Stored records
——————
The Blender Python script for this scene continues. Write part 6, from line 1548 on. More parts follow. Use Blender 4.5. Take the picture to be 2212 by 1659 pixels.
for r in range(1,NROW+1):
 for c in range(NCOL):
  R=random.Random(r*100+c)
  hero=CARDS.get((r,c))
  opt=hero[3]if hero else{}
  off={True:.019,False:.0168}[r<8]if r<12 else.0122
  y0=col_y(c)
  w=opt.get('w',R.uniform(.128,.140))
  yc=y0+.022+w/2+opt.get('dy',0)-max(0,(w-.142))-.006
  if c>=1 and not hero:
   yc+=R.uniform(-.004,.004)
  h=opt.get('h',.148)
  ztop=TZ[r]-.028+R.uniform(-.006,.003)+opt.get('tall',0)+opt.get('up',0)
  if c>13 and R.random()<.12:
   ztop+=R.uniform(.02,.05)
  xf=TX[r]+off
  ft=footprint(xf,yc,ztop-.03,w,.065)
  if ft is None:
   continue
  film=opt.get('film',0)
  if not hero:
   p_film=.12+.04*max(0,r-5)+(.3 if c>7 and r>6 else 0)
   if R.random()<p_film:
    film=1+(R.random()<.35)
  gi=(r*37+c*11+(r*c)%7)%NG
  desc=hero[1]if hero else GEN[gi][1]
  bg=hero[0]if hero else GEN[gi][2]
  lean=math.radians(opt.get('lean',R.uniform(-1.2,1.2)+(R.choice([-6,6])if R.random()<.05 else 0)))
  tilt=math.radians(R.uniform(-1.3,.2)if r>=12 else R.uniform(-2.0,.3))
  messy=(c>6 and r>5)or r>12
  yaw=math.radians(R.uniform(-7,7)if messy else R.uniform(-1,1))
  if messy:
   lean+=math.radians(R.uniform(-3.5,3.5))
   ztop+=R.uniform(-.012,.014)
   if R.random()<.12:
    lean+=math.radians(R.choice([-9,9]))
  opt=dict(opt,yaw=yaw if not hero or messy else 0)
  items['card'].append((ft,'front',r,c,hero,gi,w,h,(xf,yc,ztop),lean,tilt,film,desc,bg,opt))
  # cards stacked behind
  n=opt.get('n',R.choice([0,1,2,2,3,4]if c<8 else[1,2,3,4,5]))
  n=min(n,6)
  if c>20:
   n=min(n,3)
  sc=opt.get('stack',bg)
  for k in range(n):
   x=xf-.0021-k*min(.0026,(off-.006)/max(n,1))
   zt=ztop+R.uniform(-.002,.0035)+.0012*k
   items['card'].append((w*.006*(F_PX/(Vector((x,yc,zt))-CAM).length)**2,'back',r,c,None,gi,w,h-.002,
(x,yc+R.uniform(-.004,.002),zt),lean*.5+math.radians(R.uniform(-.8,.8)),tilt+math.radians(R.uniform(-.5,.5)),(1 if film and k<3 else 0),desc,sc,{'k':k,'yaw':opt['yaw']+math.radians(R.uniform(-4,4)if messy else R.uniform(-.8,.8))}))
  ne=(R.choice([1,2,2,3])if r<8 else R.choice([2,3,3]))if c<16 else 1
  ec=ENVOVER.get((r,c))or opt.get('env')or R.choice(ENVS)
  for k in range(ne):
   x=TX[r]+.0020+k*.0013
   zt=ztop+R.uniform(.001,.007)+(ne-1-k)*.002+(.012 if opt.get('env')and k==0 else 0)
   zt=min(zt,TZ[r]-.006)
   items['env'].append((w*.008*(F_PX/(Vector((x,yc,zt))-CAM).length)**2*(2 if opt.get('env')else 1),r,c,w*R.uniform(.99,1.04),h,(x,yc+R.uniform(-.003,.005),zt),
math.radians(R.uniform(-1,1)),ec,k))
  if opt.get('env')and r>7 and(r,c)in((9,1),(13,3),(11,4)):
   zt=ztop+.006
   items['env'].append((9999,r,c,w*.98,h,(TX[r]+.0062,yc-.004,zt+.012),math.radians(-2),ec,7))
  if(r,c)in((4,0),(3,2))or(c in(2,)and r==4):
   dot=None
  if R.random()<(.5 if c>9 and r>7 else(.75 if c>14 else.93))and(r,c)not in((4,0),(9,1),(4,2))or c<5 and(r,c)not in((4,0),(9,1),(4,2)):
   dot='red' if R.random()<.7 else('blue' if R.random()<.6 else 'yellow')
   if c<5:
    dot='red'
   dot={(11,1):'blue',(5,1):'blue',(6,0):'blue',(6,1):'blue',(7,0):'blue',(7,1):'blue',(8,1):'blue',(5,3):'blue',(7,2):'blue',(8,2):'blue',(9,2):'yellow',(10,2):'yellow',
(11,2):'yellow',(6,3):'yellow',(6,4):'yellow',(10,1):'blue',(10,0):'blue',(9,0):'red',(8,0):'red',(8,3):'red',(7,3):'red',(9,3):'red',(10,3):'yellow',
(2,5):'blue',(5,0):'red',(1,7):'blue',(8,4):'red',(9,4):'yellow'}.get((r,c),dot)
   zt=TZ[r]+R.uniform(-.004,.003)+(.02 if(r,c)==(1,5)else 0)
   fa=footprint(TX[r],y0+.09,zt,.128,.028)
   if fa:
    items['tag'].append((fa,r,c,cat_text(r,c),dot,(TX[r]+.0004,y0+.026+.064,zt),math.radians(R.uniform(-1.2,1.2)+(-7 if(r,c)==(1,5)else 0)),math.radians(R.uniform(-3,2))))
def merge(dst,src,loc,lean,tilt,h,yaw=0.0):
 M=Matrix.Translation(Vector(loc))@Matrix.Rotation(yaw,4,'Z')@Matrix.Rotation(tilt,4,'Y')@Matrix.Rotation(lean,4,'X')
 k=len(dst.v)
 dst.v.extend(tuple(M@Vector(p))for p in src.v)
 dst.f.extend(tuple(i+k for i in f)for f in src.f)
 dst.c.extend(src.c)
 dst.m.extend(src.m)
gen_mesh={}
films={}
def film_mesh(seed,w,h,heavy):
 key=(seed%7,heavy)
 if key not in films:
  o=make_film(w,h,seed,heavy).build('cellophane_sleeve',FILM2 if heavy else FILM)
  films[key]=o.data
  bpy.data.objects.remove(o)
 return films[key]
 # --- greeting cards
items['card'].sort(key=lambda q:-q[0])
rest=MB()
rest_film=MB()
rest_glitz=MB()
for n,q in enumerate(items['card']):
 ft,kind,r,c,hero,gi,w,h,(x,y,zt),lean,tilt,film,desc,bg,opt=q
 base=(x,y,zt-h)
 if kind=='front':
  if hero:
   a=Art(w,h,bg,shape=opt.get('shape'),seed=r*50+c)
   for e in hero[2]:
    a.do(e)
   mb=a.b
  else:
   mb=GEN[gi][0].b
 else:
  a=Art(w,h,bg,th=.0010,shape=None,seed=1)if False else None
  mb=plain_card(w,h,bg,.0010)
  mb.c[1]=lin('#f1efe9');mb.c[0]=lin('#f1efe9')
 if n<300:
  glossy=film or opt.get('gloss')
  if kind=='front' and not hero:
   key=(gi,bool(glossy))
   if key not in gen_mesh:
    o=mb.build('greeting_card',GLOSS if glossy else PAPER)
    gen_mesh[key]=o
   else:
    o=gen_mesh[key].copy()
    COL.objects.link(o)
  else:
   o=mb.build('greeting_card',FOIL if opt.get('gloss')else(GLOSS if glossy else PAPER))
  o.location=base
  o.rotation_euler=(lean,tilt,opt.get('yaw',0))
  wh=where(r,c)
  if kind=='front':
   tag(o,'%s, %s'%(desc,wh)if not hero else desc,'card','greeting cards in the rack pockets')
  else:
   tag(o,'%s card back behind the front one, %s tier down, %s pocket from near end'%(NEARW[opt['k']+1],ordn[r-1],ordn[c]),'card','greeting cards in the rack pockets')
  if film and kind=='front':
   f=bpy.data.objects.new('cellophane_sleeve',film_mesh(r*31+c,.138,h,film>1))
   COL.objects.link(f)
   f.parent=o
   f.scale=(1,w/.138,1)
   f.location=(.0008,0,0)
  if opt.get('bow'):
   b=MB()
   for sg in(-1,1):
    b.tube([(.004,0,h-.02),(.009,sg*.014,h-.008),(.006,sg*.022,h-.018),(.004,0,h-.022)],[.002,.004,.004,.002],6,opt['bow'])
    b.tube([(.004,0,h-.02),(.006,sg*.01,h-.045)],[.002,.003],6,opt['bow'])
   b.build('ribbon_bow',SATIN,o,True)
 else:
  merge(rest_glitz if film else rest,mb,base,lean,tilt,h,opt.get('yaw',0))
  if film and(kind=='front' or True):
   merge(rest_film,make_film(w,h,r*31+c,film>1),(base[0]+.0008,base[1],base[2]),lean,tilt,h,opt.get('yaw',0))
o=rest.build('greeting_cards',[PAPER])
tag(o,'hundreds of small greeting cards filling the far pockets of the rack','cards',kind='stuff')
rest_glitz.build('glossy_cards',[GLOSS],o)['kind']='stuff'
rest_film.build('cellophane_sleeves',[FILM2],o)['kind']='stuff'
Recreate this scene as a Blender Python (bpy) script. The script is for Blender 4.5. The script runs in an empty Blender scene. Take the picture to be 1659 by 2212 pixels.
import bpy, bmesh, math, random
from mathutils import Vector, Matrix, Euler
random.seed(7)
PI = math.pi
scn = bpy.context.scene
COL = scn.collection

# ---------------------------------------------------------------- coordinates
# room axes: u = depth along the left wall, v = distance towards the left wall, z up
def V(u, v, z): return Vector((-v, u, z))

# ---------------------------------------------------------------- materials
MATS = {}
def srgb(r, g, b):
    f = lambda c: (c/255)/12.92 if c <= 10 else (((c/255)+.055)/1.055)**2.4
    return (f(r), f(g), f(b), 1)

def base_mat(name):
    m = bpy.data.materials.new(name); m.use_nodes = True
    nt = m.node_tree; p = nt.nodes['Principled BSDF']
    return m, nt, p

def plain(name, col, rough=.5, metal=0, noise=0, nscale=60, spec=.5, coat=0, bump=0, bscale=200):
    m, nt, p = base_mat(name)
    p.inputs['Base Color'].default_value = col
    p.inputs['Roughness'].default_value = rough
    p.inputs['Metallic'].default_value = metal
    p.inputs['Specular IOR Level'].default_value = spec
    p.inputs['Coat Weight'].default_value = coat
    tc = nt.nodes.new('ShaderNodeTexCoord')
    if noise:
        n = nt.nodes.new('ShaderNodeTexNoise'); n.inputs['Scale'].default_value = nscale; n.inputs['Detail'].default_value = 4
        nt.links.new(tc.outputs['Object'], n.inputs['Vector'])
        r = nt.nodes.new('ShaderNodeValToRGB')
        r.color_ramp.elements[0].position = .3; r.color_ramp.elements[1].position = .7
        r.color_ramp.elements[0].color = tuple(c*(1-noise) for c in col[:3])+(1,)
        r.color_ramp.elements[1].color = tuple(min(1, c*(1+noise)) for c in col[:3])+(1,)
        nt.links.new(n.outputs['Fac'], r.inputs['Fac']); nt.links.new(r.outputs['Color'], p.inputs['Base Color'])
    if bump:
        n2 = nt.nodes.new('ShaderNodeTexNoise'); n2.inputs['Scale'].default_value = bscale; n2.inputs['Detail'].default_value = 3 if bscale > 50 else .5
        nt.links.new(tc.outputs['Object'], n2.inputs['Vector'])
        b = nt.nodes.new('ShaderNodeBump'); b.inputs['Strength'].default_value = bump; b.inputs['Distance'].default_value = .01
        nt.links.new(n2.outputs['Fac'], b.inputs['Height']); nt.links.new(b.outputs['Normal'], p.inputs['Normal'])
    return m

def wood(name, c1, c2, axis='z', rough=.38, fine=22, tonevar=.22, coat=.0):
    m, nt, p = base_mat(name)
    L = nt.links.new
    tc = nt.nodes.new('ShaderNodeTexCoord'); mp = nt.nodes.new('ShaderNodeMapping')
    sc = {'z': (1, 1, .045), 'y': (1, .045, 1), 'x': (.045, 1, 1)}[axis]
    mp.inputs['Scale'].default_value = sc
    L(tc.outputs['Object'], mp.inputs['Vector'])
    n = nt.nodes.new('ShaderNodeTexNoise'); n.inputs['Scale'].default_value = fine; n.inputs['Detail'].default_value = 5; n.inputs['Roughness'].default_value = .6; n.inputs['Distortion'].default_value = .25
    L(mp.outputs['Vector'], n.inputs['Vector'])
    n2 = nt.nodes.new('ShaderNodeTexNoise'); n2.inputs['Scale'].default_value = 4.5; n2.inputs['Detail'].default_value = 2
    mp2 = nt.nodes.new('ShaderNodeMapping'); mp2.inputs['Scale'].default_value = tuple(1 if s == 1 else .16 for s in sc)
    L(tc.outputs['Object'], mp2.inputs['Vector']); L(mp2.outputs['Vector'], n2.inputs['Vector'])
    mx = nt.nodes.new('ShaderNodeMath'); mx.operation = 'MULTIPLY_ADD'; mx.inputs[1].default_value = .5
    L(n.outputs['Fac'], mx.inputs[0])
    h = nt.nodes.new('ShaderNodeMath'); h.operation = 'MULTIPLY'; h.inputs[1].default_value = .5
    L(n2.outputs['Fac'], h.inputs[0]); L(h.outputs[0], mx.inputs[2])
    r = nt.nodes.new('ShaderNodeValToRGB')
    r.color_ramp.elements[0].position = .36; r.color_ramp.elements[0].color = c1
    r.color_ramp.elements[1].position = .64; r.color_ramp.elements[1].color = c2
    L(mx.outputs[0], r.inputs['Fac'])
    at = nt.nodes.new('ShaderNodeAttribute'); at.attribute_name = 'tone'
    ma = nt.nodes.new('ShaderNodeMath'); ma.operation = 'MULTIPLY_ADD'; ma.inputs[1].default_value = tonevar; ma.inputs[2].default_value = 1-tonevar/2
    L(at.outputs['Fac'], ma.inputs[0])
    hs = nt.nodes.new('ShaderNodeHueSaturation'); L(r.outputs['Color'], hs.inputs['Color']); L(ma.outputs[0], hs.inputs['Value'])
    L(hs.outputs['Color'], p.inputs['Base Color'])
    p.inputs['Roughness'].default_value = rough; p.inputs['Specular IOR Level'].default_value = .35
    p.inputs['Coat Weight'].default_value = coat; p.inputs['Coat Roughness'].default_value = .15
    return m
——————
**EXERCISE DIRECTIONS:**
Exactly the lines from the line containing "Recreate this scene" to the line containing "return m, nt, p", both included, are to be set down; no other line belongs in the answer.

**TASK OUTPUT:**
Recreate this scene as a Blender Python (bpy) script. The script is for Blender 4.5. The script runs in an empty Blender scene. Take the picture to be 1659 by 2212 pixels.
import bpy, bmesh, math, random
from mathutils import Vector, Matrix, Euler
random.seed(7)
PI = math.pi
scn = bpy.context.scene
COL = scn.collection

# ---------------------------------------------------------------- coordinates
# room axes: u = depth along the left wall, v = distance towards the left wall, z up
def V(u, v, z): return Vector((-v, u, z))

# ---------------------------------------------------------------- materials
MATS = {}
def srgb(r, g, b):
    f = lambda c: (c/255)/12.92 if c <= 10 else (((c/255)+.055)/1.055)**2.4
    return (f(r), f(g), f(b), 1)

def base_mat(name):
    m = bpy.data.materials.new(name); m.use_nodes = True
    nt = m.node_tree; p = nt.nodes['Principled BSDF']
    return m, nt, p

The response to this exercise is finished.